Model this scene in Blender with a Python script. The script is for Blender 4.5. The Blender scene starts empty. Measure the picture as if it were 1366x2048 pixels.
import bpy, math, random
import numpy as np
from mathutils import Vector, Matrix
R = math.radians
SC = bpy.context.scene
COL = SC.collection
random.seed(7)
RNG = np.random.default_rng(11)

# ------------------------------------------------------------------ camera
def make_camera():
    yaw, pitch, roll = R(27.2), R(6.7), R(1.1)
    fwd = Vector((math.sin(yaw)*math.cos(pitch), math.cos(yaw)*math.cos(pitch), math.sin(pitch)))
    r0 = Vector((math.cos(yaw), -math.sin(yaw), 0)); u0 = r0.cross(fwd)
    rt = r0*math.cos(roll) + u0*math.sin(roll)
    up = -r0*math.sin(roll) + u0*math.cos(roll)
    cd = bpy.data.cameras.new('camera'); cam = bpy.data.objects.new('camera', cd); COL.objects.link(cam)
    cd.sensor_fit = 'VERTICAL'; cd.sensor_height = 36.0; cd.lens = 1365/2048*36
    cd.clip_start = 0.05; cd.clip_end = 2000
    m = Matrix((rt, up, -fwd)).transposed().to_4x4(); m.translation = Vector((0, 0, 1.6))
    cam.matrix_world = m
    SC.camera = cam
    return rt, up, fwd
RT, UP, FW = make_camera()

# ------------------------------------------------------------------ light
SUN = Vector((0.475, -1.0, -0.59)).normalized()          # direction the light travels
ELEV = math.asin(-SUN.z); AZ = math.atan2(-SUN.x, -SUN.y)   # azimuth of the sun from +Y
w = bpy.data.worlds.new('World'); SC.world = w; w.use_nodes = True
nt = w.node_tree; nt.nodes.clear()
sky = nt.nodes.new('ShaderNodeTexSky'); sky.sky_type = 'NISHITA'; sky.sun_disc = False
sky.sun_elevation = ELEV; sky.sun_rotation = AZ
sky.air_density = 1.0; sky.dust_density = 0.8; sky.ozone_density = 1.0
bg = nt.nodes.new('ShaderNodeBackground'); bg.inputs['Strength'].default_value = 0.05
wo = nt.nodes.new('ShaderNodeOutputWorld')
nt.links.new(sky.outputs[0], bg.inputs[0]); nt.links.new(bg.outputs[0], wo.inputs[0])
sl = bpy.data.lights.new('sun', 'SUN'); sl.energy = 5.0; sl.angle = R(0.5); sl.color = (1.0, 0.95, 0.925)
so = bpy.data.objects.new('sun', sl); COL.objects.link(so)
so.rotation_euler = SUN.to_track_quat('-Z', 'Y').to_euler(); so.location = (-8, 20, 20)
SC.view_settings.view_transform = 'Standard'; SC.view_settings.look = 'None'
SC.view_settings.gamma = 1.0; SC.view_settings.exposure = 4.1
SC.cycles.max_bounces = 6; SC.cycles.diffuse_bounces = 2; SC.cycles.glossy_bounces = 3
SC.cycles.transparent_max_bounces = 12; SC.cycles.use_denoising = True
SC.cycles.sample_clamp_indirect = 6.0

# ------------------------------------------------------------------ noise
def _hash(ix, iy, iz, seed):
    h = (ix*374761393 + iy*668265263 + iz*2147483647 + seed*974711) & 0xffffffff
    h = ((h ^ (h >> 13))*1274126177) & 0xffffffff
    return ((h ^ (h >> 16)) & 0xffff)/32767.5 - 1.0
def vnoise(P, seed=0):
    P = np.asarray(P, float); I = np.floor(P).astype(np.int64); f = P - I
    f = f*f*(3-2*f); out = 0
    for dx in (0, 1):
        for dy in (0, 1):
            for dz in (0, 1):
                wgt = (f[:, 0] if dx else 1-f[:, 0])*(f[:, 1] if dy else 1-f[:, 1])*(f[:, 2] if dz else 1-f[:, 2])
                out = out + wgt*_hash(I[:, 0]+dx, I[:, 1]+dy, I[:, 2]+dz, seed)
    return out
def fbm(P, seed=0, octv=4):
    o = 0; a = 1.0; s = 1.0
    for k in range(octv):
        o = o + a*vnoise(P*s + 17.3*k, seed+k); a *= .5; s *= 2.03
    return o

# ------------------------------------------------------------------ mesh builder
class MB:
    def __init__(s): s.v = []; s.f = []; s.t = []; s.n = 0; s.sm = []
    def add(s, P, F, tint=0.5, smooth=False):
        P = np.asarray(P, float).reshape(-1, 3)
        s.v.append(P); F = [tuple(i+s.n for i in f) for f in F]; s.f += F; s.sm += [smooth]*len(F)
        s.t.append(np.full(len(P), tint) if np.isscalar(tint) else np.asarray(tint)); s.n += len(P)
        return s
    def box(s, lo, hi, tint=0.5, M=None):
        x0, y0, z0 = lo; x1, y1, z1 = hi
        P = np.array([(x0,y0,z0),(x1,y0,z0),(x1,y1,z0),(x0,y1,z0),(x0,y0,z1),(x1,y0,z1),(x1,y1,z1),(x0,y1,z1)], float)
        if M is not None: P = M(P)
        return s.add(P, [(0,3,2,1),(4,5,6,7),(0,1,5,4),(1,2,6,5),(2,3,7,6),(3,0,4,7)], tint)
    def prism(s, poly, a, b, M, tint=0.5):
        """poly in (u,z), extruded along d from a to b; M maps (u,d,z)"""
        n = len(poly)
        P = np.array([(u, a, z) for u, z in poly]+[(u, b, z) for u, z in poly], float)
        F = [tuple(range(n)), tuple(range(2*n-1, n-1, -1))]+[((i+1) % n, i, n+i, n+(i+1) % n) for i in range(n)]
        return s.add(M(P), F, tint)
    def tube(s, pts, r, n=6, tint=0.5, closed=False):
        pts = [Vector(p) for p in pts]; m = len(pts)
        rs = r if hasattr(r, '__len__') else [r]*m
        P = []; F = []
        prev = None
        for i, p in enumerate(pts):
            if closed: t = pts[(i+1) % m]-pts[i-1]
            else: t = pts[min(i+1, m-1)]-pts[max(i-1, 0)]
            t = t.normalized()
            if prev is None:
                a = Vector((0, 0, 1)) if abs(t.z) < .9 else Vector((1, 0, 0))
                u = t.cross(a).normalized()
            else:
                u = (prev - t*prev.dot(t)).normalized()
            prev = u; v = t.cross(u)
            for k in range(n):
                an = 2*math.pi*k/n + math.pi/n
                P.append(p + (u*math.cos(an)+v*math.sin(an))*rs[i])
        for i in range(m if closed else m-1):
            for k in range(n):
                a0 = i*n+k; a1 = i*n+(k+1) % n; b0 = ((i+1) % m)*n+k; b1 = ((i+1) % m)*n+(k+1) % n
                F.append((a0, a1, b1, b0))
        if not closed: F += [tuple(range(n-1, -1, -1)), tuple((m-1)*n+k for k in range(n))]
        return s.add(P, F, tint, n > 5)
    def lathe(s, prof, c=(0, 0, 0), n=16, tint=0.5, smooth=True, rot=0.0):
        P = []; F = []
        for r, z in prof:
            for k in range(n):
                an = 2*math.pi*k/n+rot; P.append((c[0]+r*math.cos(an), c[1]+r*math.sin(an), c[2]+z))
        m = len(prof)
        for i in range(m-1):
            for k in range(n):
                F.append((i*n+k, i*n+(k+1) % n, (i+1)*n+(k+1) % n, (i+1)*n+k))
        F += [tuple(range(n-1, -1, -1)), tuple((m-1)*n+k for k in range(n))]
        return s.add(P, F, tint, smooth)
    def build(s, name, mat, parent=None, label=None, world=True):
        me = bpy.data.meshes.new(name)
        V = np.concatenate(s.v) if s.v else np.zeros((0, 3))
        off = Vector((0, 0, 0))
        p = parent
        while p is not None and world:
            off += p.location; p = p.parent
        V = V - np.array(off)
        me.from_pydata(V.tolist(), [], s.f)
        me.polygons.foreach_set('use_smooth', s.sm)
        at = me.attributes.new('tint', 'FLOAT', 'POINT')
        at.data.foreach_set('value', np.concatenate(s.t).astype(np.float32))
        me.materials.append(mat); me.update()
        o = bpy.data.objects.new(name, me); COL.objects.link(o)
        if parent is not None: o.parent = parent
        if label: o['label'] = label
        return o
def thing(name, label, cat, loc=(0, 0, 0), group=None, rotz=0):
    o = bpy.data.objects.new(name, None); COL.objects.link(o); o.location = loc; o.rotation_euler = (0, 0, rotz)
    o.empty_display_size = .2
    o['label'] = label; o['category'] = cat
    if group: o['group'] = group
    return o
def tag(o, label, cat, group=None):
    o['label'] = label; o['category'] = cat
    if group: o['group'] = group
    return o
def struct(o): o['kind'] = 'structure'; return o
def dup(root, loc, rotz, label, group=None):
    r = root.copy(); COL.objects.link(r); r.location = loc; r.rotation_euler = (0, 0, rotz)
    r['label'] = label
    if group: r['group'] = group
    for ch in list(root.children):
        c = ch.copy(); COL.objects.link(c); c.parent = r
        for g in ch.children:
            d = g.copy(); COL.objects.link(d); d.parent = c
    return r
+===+
*What the exercise asks*: In the listing above, please print only the lines from the first one to the line where "RNG = np.random.default_rng(11)" appears, exactly as written, both of those lines included.

*Written solution*:
Model this scene in Blender with a Python script. The script is for Blender 4.5. The Blender scene starts empty. Measure the picture as if it were 1366x2048 pixels.
import bpy, math, random
import numpy as np
from mathutils import Vector, Matrix
R = math.radians
SC = bpy.context.scene
COL = SC.collection
random.seed(7)
RNG = np.random.default_rng(11)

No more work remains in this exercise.